> In
>> Britain in 1999 24 million people worked a sum total of 47 736 million
>> hours. In that time they created first goods and services to an
>> equivalent of their wages, £491.3 billion, and then an additional value
>> of £787.4 billion for their employers.
Then asking
>Interesting numbers, Jim. But where did you get them and what do they
>mean? Do the 24 million include all who draw a paycheck, including
>executives/manager capitalists, or was some attempt made to confine the
>numbers to working class, or even, perhaps productive labour? Does the
>491.3 billion pounds include what the US Nat. Income Accounts calls
>employee compensation (fringes as well as wages and salaries)?
I would never claim that the official statistics are wholly accurate, only that they can be used to indicate the relationship, which was what concerned me (and the article).
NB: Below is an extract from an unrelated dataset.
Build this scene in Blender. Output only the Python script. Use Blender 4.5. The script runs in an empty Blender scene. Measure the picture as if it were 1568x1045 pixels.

Its quantitative aspect, as long as it is not insignificant, does not disturb the general point.
> And what
>about that additional value? Includes money to replace capital stock
>(depreciation), doesn't it, not just surplus available to
>capitalists--in other words, money capitalists must advance to reproduce
>dead labor as well as that advanced to living labor?
Yes, 'added value' in the statistics is very loosely equivalent to Marx's surplus value. Capitalists spend it on themselves and on new capital. But that new capital remains their property.
>
>Have you ever looked at time series of these data?
>
Unfortunately, the British Office of National Statistics only included Gross Value Added since 1998.